Sin embargo, desde la lógica del más elemental principio precautorio, eso es, en breve, mandar al futuro al infierno; y así, los nativos anhelan la salvación que les llegará con el tren presidencial. En esa perspectiva colonial y desde la precariedad imperante y socialmente construida, el feligrés, entrenado como buen creyente, debe confiar en la receta
que cae del cielo en salvífico gesto transformador.

En esa fábula infame no hay granjas porcinas, ni cenotes contaminados, ni confiscación mercantil del agua del subsuelo, ni especulación inmobiliaria, ni desmonte masivo para cultivar soya transgénica o plantas fotovoltáicas para industrias. Tampoco hay crisis climática. Ese es el modelo paradisiaco del megaproyecto a imponer, convocando a los ausentados de siempre para que depositen esperanzados su confianza en más de lo mismo; en promesas de bienestar y proyectos ajenos, carentes de objetividad y fundamento: de ahí las consultas simuladas, y de ahí, no menos grave, la permisividad institucional ante las fundamentadas afectaciones socioambientales previsibles.

Una característica colonial de esta imposición es una secular certidumbre: los pueblos originarios y mestizos no necesitan ni pueden idear su presente y su futuro. Su jerarquización naturalizada como inferiores hace impensable lo que desde la antropología y la democracia debiera ser ejercicio elemental de responsabilidad: garantizar las condiciones de respeto y de silencio necesarias para que los pueblos imaginen y definan, en libertad, sus propios proyectos de presente y futuro, sin la racionalidad excluyente que genera infiernos funcionales.

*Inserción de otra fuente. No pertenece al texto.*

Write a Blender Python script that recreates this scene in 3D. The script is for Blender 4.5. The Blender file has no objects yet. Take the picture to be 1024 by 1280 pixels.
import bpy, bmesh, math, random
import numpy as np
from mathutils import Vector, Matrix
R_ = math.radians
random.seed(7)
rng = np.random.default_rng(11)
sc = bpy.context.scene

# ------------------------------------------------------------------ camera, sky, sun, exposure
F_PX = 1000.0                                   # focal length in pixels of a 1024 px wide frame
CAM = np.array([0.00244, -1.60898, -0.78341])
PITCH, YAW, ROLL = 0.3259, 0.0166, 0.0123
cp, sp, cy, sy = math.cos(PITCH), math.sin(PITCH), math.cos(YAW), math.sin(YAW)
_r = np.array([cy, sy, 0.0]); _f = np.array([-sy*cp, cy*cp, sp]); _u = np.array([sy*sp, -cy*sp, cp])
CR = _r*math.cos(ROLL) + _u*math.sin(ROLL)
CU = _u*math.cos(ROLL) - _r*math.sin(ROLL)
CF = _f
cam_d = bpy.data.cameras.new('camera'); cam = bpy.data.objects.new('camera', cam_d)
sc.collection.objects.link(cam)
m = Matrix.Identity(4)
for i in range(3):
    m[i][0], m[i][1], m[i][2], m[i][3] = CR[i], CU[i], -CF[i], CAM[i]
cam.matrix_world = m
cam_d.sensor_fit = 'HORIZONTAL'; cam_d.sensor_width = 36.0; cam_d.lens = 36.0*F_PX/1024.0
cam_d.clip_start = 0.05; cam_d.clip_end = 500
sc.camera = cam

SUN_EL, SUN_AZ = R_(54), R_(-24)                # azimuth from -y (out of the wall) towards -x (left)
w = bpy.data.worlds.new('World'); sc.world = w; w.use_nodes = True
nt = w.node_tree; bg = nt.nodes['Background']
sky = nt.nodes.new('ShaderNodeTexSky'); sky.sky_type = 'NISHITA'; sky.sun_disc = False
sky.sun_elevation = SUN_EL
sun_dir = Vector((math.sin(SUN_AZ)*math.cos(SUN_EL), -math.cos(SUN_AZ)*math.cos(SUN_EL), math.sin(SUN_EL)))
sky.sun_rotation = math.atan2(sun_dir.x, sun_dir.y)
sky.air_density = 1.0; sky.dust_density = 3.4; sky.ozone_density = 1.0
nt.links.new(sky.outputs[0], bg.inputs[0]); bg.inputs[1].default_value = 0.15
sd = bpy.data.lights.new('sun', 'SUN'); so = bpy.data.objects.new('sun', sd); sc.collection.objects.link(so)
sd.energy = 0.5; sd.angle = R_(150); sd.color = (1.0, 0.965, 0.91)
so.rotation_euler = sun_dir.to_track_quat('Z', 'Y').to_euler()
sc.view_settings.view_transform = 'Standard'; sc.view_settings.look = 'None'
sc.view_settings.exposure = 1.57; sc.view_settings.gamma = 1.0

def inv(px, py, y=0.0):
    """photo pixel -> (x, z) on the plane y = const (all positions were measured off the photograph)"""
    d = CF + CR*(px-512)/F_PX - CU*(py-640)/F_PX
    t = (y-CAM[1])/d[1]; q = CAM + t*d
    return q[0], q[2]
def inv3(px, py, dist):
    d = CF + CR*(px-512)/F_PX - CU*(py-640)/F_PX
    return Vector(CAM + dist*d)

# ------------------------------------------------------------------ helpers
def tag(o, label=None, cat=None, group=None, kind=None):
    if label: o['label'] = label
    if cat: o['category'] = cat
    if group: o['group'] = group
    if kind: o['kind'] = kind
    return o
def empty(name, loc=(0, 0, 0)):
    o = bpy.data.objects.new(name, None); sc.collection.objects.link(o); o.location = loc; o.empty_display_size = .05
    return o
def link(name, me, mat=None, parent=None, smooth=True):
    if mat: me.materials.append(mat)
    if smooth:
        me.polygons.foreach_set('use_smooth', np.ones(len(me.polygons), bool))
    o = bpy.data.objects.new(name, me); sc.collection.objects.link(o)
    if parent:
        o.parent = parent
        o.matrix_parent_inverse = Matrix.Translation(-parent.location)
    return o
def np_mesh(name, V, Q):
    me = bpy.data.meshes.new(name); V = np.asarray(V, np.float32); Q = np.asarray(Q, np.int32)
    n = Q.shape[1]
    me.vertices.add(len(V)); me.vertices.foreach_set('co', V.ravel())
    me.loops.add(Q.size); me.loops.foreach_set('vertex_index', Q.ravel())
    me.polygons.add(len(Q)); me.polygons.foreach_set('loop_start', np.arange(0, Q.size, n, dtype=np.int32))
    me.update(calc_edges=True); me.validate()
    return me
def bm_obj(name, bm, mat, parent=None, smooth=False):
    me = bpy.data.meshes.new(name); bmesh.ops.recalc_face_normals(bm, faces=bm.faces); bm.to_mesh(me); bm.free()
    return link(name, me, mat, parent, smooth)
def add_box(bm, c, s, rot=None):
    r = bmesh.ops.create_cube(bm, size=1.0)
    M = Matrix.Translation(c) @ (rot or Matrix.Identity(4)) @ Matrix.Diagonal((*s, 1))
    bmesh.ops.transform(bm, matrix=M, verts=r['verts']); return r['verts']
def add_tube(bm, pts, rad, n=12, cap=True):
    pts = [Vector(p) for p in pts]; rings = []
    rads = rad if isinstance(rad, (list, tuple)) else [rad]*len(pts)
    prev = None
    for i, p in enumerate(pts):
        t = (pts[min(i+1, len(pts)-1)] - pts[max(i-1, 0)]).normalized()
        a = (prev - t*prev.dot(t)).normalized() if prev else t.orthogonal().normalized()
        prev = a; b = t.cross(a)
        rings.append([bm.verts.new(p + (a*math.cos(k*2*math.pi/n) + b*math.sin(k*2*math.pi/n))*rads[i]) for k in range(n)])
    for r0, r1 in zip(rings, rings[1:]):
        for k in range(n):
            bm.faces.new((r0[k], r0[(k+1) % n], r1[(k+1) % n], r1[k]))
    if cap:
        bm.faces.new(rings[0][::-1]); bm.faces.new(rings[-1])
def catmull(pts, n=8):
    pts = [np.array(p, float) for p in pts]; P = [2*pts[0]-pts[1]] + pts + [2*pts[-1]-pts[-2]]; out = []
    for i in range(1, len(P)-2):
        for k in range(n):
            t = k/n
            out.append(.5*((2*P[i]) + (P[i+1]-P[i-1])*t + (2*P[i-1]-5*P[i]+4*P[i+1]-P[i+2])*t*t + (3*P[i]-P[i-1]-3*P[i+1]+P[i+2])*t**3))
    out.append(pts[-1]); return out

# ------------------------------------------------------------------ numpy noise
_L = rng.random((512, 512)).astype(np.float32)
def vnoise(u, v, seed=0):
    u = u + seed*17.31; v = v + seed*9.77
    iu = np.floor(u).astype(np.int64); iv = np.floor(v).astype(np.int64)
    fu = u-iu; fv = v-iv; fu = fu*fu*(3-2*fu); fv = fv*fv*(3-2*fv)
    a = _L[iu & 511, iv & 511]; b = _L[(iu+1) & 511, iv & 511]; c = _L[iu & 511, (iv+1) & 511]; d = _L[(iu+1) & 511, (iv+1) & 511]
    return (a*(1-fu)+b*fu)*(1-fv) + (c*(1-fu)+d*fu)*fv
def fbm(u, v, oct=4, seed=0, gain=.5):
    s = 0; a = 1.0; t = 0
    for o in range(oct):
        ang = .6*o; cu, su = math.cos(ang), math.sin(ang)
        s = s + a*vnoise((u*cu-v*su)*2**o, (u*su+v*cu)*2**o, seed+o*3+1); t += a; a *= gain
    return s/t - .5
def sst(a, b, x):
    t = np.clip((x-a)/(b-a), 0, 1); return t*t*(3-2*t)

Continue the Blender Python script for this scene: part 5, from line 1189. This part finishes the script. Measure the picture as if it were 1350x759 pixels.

Por ello y más, vergonzoso papel el de quienes operan la imposición amparados en títulos e instituciones que así deshonran. ¿Antropología barata, de oportunidad, mercenaria?… no: eso no es antropología. Sin sustento metodológico ni compasión, solícita a los designios del narcisismo presidencial y de quienes se inclinan una y otra vez para no perder sus puestos, la funcionaria de Fonatur (como otros) decide que la parodia de consulta realizada fue (como otras) legítima. Ignora las dinámicas de la precariedad de los pueblos, aseverando que “no hacer nada” no es la receta para salir de ella. Nadie demanda “no hacer nada”: eso es un embuste. Se trata de dejar hacer y dejar ser a los pueblos. Estamos ante la precariedad funcional a los intereses políticos y económicos de siempre, la que ha acarreado a miles a los mítines mediante torta y refresco por décadas. Y es que la consigna sexenal de construir feligresía en lugar de ciudadanía, síntesis del atropello colonial hoy tecnificado, se expresa en la limitadísima perspectiva de quien proyecta una imagen miserable de una disciplina respetable. Ni la antropología es una máscara, ni las intoxicaciones se remedian con veneno.